Emicida - Besouro by dafnesampaio


pouco depois de assistir besouro me deparei com um filme chileno chamado mirageman (2007) via indicação de @danielferraz. não sabia de sua existência e muito menos do diretor ernesto diáz espinosa (entrevista boa com o sujeito aqui). este é seu segundo longa. o primeiro foi kiltro (2006) e o terceiro é mandrill (2009). juntos formam uma espécie de trilogia chilena de ação urbana, contemporânea e realista. a história gira em torno de um sujeito solitário e orfão (maco gutierrez, interpretado por marko zaror). ele tem um irmão mais novo, adolescente, que enlouqueceu após presenciar o assassinato dos pais por bandidos. maco vai levando a vida morando em um subsolo, treinando artes marciais e trabalhando como segurança de uma boate mequetrefe. em um dia, meio que por acaso, vê um assalto a uma casa e decide agir. pega a máscara do primeiro meliante que derruba, sai porrando o resto e depois foge na escuridão. detalhe: a mocinha que salva é uma jornalista de tv que no jornal do dia seguinte emplaca uma matéria sobre o tal "justiceiro mascarado". ele se sente envaidecido por essa história de herói, um tanto curioso, meio com tesão pela jornalista e ainda vê seu irmão catatônico se interessar por algo após anos dentro de um quarto. então surge mirageman que enfrentará algumas missões durante o filme, com direito a algumas vitórias, derrotas humilhantes e doloridas e até a companhia de um desastrado pseudo-robin. saca só o trailer.
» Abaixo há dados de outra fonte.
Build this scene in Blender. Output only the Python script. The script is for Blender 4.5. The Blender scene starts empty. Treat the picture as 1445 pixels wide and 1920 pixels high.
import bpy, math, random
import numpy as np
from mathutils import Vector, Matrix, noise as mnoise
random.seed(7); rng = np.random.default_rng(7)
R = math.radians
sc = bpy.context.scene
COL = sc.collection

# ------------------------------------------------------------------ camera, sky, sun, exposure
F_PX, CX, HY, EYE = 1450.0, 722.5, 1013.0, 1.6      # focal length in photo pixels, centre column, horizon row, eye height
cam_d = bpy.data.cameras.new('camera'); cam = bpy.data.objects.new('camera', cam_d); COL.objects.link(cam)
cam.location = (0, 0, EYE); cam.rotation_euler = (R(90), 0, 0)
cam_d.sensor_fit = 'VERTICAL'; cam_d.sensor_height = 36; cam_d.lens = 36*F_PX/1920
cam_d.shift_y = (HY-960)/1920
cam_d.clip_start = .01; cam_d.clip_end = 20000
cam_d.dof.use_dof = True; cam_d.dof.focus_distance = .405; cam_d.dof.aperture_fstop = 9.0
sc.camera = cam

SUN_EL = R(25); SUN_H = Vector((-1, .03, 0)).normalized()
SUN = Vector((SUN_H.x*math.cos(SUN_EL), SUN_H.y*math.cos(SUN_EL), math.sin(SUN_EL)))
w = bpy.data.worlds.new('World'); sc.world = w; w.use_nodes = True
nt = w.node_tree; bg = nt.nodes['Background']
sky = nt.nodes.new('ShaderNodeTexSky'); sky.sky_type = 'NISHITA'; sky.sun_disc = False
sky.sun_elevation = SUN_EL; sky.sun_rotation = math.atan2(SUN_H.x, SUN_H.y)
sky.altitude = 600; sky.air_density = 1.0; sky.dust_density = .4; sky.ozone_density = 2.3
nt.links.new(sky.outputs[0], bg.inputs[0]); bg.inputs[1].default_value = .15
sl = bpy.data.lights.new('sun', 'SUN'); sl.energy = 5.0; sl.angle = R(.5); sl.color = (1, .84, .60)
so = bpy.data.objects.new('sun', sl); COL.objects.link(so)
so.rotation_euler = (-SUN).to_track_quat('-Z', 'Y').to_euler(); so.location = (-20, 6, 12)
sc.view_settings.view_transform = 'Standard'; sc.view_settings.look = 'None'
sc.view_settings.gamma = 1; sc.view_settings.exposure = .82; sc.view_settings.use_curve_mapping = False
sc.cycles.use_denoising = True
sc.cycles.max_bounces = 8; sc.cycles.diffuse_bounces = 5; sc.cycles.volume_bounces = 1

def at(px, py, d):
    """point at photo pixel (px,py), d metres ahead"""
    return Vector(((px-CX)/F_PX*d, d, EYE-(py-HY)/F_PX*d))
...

uma das coisas mais interessantes no roteiro muito bem costurado de mirageman é a seriedade com que trata o assunto, a ação, a trama, os personagens. não existe espaço para deboche ou histrionia. existe humor sim, ironia também, afinal é impossível não rir de uma pessoa que, no mundo real, usa uma fantasia extravagante e sai pela rua lutando contra criminosos. por exemplo, em sua primeira missão, o sujeito demora um bocado para tirar sua roupa de civil (a calça prende no sapato, etc.) e quando, após derrubar quatro marginais, volta para retomá-la a roupa foi roubada. então ele sai pelas ruas, mascarado, e tenta pegar um táxi. não consegue. acaba pegando carona com um caminhão de lixo e até ajuda a recolher uns sacos. no noticiário noturno - a tv/mídia sensacionalista e parcial tem papel importante no filme - uma matéria entrevista testemunhas dessa atabalhoada corrida do herói e dizem que seu uniforme é um tanto ridículo e efeminado. então a apresentadora manda um recado: "sr. justiceiro, se for continuar com o trabalho faça o uso de um uniforme que não faça os criminosos rirem". não tem comédia nenhuma nisso, mas tem humor, o que faz com que o longa não tenha aquela afetação militarista de hollywood. essa diferença no tom é um dos grandes achados do filme.




durante sua trajetória no filme, mirageman bate muito - é o próprio marko zaror, protagonista de todos os filmes de ernesto diáz espinosa, que faz as poderosas coreografias das lutas -, apanha bastante, é inúmeras vezes enganado (por exemplo, pela ardilosa jornalista & interesse amoroso). é o puro de princípios em meio a uma sujeira moral. assim são os heróis. e mirageman mostra mais uma vez que a vida de um herói não é nada fácil, ainda mais na vida real. com tudo isso junto, o filme chileno consegue ser entretenimento com subtexto da pesada, combinação rara no cinema popular brasileiro. fora a ótima trilha blaxploitation assinado por um tal de rocco.

de uma forma ou de outra, besouro e mirageman são prova que heróismo e ação não são exclusividade do "primeiro mundo". a gente é pobre, passa uns perrengues, precisa lidar com escroques de toda sorte e, talvez exatamente por isso, também quer sair por aí distribuindo sopapos, fazendo justiça, ou pelo menos se defendendo das injustiças. de um jeito nosso.

p.s.: mirageman não chegará por aqui em circuito comercial, ou em dvd, mas é fácil de achar nos torrents da vida, mas invariavelmente com legenda em inglês. também é possível assistir o filme todo no youtube, em 9 partes, cortesia do usuário nightmare674.